Charles Dodge is an early composer of music for Computer. His best  
known work is "Earth's Magnetic Field" of 1970.

http://vimeo.com/1466494

It is essentially a continuous  unfolding of the Spheric telemetry  
data, transforming the numerical values into musical scales. I've  
still got the LP, it's entrancing in a proto-new wave fashion. I find  
that Pynchon expressing similar ideas a few years before Charles Dodge  
demonstrates how "Great Minds Think Alike" -- the author displays  
awareness of developments in electronic music in just about all his  
books. There's a memorable citation of Stockhausen in CoL49:

	The Scope proved to be a haunt for electronics assembly people
	from Yoyodyne. The green neon sign outside ingeniously
	depicted the face of an oscilloscope tube, over which flowed an
	ever-changing dance of Lissajous figures. Today seemed to be
	payday, and everyone inside to be drunk already.
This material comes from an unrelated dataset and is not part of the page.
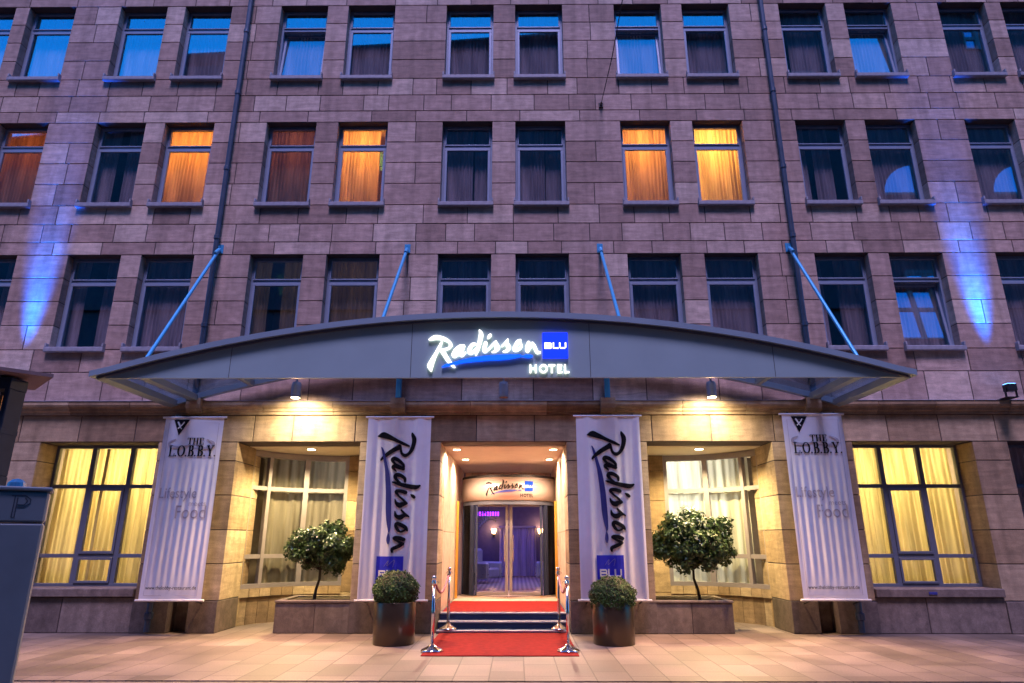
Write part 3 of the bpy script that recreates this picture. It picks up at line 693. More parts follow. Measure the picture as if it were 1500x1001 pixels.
h = MB(); drum(h, -90, 90, 3.045, 3.10, DR-.10, DR-.005); fixnorm(h.build('header_top', BLACKMETAL, door))
h = MB(); drum(h, -90, 90, 2.40, 2.495, DR-.12, DR-.03); fixnorm(h.build('transom', DARKFRAME, door))
h = MB(); drum(h, -90, 90, .296, .345, DR-.14, DR+.02); fixnorm(h.build('threshold', CHROME, door))
for a0, a1 in ((-86, -80), (-53, -47.5), (47.5, 53), (80, 86)): h = MB(); drum(h, a0, a1, .345, 2.40, DR-.10, DR-.03, 6); fixnorm(h.build('post', DOORDARK, door))
for a0, a1 in ((-80, -53), (53, 80)): h = MB(); drum(h, a0, a1, .345, 2.40, DR-.06, DR-.052, 12); fixnorm(h.build('side_pane', SIDEGLASS, door))
for sx in (-1, 1):
    x0, x1 = sorted((DC[0]+sx*.014, DC[0]+sx*.80)); y = 3.74; f = MB()
    (f.bbox(x0, x0+.07, y, y+.05, .35, 2.42, .004) if sx > 0 else f.bbox(x1-.07, x1, y, y+.05, .35, 2.42, .004))
    f.bbox(x0, x1, y+.001, y+.049, .345, .42, .004); f.bbox(x0, x1, y+.001, y+.049, 2.36, 2.42, .004)
    lf = f.build('door_leaf', DOORSTEEL, door); (MB().bbox(x1-.05, x1, y-.002, y+.052, .35, 2.42, .004) if sx > 0 else MB().bbox(x0, x0+.05, y-.002, y+.052, .35, 2.42, .004)).build('outer_stile', DOORDARK, lf); MB().box(x0+.03, x1-.03, y+.02, y+.026, .41, 2.37).build('pane', CLEAR, lf)
    hx = DC[0]+sx*.10; MB().tube((hx, y-.05, 1.1), (hx, y-.05, 1.7), .012).tube((hx, y-.05, 1.13), (hx, y, 1.13), .008).tube((hx, y-.05, 1.67), (hx, y, 1.67), .008).build('handle', CHROME, lf)
# lettering on the curved header
HS = .00043
def on_header(u, v, d):
    s_ = (u-1440)*HS - .0; a = s_/DR; z = 2.965-(v-60)*HS*1.15; r = DR+.001+d
    return (DC[0]+.02+r*sin(a), DC[1]-r*cos(a), z)
shapes_mesh(RADISSON, on_header, .010, .0003).build('header_lettering', PRINT, door)
shapes_mesh(SWOOSH, on_header, .004).build('header_swoosh', PRINTBLUE, door)
shapes_mesh([gridrect(*SQUARE)], on_header, .008).build('header_square', mat('logo_blue', (.005, .04, .38), .8, 0, .03, 6, 0, .1), door)
shapes_mesh(BLU, on_header, .014, .0002).build('header_square_lettering', PRINTWHITE, door)
shapes_mesh(HOTEL, on_header, .003, .0002).build('header_small_lettering', PRINT, door)
# keypad on the right jamb
MB().bbox(1.165, 1.196, 3.1, 3.2, 1.45, 1.60, .004).build('keypad', CHROME, hotel)

# ---------------------------------------------------------- lobby seen through the doors
lb = MB().add([(-4,6.21,.3),(4,6.21,.3),(4,13.0,.3),(-4,13.0,.3),(-4,6.21,3.4),(4,6.21,3.4),(4,13.0,3.4),(-4,13.0,3.4)], [(7,6,5,4),(1,5,6,2),(2,6,7,3),(3,7,4,0)])
lb.build('lobby_wall', LOBBYWALL, hotel)
def stripes(name, c1, c2):
    m, n, b = nodes(name); tc = n.nodes.new('ShaderNodeTexCoord'); wv = n.nodes.new('ShaderNodeTexWave'); wv.bands_direction = 'X'; wv.inputs['Scale'].default_value = 2.4
    n.links.new(tc.outputs['Object'], wv.inputs[0]); mx = n.nodes.new('ShaderNodeMix'); mx.data_type = 'RGBA'; mx.inputs['A'].default_value = (*c1, 1); mx.inputs['B'].default_value = (*c2, 1)
    n.links.new(wv.outputs['Fac'], mx.inputs[0]); n.links.new(mx.outputs['Result'], b.inputs['Base Color']); b.inputs['Roughness'].default_value = .25; return m
MB().box(-4, 4, 6.02, 13, .25, .296).build('lobby_floor', stripes('deck_boards', (.30, .26, .27), (.62, .55, .50)), hotel)
lamp('lobby_blue_lamp', 'AREA', (0, 9.2, 3.3), 95, (.03, .05, 1.0), hotel, shape='RECTANGLE', size=4, size_y=3.5)
lamp('lobby_warm_lamp', 'AREA', (0.0, 8.0, 3.25), 30, (1, .72, .55), hotel, shape='RECTANGLE', size=1.6, size_y=.8)
for x, lbl in ((-.62, 'left'), (1.12, 'right')):
    s_ = thing('wall_sconce', 'glowing wall sconce on the %s of the lobby back wall seen through the doors' % lbl, 'wall lamp', (x, 12.9, 1.85), 'lobby sconces')
    MB().bbox(x-.05, x+.05, 12.94, 12.995, 1.68, 1.92, .01).build('bracket', CHROME, s_)
    MB().lathe((x, 12.86, 1.8), [(.05, 0), (.08, .05), (.10, .18), (.09, .18)], 16).build('shade', SCONCE, s_)
    lamp('sconce_lamp', 'POINT', (x, 12.7, 2.05), 14, (1, .5, .2), s_, shadow_soft_size=.08)
cu = curtain_mesh(-.4, .95, .32, 2.0, 12.6, .12, .03, 77, 4).build('lobby_curtain', CURT_DARK); tag(cu, 'pale pleated curtain on the back wall of the lobby between two sconces', 'curtain')
s_ = MB().bbox(-.42, .97, 12.5, 12.7, 2.0, 2.08, .01).build('curtain_pelmet', BRUSHED); tag(s_, 'thin metal pelmet above the lobby curtain', 'pelmet')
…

Glared at all
	the way, Oedipa and Metzger found a table in back. A wizened
	bartender wearing shades materialized and Metzger ordered
	bourbon. Oedipa, checking the bar, grew nervous. There was
	this je ne sais quoi about the Scope crowd: they all wore glasses
	and stared at you, silent. Except for a couple-three nearer the
	door, who were engaged in a nose-picking contest, seeing how
	far they could flick it across the room.

	A sudden chorus of whoops and yibbles burst from a kind of juke
	box at the far end of the room. Everybody quit talking. The
	bartender tiptoed back, with the drinks.

	"What's happening?" Oedipa whispered.

	"That's by Stockhausen," the hip graybeard informed her, "the
	early crowd tends to dig your Radio Cologne sound. Later on we
	really swing. We're the only bar in the area, you know, has a
	strictly electronic music policy. Come on around Saturdays,
	starting midnight we have your Sinewave Session, that's a live
	get-together, fellas come in just to jam from all over the state, 	
	San Jose, Santa Barbara, San Diego"

	"Live?" Metzger said, "electronic music, live?"

	"They put it on the tape, here, live, fella. We got a whole back
	room full of your audio oscillators, gunshot machines, contact
	mikes, everything man. That's for if you didn't bring your ax, see,
	but you got the feeling and you want to swing with the rest of the
	cats, there's always something available."

A favorite album title -- Robin Hitchcock's "Groovy Decay" -- seems to  
resonate with Pynchon's take on the intrusion of what was once  
considered "noise" into western music, particularly post WW II.

But there also seems to be a touch of the horror show in the  
proceedings here, more than a little bit of Joseph Conrad as well. In  
earlier Pynchon there is more of a concern/obsession with Entropy.  
I've already suggested elsewhere that the author started out with the  
usual level of fear concerning the bomb. By the time he got away from  
Bomarc News Service, he must have just about as freaked out at the  
prospects of nuclear annihilation as anyone on the planet.  Of course,  
Pynchon already knows that the history of Bomarc is intimately tied to  
the history of young German engineers such as Mondaugen -- here lie  
the seeds of Gravity's Rainbow. The attachment of the "Heart of  
Darknesss" horrorshow with Moundaugen's explorations of songs of the  
upper atmosphere appear as an anarchist miracle. There is a sense that  
another world has already intruded into our own, and the mess that  
results is not good.

On Oct 11, 2010, at 5:49 AM, Mark Kohut wrote:

> p. 230 sferics  =  It's in the air; it surrounds; it's--the
> disturbances--everywhere. Could he have found an
> more literal metaphor, yet still a metaphor and original?
>
> Argument gambit: p. 230 "In there someplace [as affected] was the  
> 'earth's
> magnetic fields' "...
> another bit of evidence for TRP's self-found Gaia vision?